SACRAMENTO (CBS13) -- Sacramento contains the biggest expat community of Ukrainians in the United States. With the country's war with Russia passing its 100th day, one local church is helping children touched by war find a smile again.

There were flash mobs and fun. Children laughed and joked while playing duck-duck-goose and singing to Ukrainian music. For a small moment, the experiences that brought them to the United States melted away in the California sun. And for a moment those children, displaced by the Russian invasion of Ukraine, were all smiles.

"We want to, especially for the kids, bring as much goodness, joy and love as we can," Sergiy Pastushak, a pastor at Spring of Life Church in Orangevale, explained.

The church has been a cornerstone in the capital region's Ukrainian-American community for a long time and has operated its camps for years. On this June afternoon, nearly 200 school-aged children arrived at McClellan Park for a chance to meet others that shared a common story.

"Some of them [arrived] from the front line who just came a couple of weeks ago," said Erik Latkovskyi, one of the coordinators of the camp.

Latkovskyi arrived in the United States himself as a teenager. Most of the staff and leads at the camp are either freshly immigrated or first-generation Ukrainian-Americans. Oleksiy Dashkevych is the son of one of the church pastors.

"They need that extra support from us. And we help each other, we're from the same country after all," he said.

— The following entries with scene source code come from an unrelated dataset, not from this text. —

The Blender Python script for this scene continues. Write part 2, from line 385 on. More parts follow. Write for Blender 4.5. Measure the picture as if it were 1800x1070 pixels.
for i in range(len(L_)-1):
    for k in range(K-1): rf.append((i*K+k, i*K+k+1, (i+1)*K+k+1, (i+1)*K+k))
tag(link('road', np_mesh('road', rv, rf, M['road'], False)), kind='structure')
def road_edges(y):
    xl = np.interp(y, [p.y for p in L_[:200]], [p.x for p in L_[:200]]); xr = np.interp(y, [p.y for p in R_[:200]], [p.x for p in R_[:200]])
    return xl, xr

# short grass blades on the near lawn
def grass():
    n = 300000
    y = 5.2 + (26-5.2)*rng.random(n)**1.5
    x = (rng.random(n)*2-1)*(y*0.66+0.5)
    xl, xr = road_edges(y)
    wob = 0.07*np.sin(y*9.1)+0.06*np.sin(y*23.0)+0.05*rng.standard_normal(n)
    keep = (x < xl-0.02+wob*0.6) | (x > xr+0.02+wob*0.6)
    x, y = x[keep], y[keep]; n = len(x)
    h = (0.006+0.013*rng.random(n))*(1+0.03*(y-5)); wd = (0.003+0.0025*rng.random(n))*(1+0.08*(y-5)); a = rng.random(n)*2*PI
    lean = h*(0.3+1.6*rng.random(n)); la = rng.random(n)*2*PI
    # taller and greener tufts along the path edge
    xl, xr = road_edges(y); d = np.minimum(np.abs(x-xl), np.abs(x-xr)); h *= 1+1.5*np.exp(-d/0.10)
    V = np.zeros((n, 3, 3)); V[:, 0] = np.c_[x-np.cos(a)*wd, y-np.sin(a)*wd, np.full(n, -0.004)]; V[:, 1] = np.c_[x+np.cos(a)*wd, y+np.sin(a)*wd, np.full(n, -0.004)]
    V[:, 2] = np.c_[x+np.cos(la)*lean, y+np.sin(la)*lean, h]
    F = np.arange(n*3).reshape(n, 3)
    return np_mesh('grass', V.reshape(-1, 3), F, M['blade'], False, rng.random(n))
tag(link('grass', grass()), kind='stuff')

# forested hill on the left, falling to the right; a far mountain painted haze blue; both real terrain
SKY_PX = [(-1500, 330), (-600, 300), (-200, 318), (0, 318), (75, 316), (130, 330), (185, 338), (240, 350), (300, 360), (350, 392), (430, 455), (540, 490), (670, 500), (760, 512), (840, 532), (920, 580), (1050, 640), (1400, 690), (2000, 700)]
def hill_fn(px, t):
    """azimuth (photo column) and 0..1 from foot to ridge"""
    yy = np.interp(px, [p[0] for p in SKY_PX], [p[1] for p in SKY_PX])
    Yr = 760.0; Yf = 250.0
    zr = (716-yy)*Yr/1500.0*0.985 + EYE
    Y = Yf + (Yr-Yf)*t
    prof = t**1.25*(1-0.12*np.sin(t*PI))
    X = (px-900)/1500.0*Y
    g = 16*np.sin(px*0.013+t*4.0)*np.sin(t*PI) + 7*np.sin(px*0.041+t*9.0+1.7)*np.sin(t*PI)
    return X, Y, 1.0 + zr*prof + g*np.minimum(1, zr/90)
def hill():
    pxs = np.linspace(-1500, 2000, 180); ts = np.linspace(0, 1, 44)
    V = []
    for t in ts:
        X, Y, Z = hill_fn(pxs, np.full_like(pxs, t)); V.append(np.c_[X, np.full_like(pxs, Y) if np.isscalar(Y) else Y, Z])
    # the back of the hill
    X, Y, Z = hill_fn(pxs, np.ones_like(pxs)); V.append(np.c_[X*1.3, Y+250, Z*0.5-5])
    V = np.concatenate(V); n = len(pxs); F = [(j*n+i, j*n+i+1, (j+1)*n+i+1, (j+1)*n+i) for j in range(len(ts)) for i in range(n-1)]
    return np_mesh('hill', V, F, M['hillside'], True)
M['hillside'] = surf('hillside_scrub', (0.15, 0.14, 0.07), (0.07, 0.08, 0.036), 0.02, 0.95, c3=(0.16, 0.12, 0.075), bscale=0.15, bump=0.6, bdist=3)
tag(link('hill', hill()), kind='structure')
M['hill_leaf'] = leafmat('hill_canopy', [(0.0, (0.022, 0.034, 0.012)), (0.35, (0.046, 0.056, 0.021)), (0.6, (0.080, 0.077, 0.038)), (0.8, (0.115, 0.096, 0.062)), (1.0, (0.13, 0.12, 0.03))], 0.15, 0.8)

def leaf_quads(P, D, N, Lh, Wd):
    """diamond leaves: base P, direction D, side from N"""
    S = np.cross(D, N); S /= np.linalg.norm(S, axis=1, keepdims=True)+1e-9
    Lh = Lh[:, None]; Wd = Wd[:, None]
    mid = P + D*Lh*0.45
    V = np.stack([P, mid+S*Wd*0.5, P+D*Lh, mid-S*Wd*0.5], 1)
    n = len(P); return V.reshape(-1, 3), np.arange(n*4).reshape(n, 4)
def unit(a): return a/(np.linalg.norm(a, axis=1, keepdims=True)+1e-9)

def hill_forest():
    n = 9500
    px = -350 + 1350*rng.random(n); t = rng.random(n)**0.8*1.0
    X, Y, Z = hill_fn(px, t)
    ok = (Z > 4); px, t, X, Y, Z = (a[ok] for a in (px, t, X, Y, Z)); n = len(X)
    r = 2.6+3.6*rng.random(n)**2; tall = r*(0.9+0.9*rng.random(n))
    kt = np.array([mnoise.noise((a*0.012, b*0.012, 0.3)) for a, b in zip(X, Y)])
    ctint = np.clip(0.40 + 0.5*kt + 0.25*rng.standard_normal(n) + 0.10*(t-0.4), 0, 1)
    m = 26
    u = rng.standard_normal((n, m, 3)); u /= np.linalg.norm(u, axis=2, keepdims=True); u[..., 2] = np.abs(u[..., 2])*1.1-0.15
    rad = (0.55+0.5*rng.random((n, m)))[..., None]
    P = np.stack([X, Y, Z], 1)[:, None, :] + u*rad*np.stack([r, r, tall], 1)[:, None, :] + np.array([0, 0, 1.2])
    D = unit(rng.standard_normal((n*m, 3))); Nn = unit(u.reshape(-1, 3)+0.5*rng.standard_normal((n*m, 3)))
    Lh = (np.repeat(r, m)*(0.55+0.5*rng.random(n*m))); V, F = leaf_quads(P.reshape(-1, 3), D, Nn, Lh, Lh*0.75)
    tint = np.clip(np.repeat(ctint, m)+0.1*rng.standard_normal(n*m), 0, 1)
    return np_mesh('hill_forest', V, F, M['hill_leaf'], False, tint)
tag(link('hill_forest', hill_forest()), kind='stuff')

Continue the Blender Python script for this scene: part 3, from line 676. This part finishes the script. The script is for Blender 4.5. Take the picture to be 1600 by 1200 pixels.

Kids danced, played sports, and even learned some English. Latkovskyi explained that some of the discussions with the kids would be about re-acclimating to life outside of a war zone and working with the traumas. Some of the camp staff are war refugees themselves, fleeing from areas annexed by Russia during their initial invasion in 2014. More importantly, he said, this particular camp is about giving children who have come to a foreign land with no home a place that feels somewhat familiar.

"We can give them peace here, we can tell them you are safe here and you can have fun," Latkovskyi said.

As the war progresses past its' 100th day, Russian advances have met fierce resistance in critical cities like Severodonetsk and Mykolaiv. Within the camp, there aren't even one or two degrees of separation from someone who is still at home or actively fighting the Russian army. Despite being stateside, everyone involved feels pride, as they have every day of their lives, to be Ukrainian. And their faith that they will survive is as resolute as ever.

"I believe and I know that Kherson and Donbas and Luhansk, it will be back on the Ukraine side," Latkovskyi said. "I understand it's far away from us but we do as much as we can. Just to keep [reminding] people that war is still happening."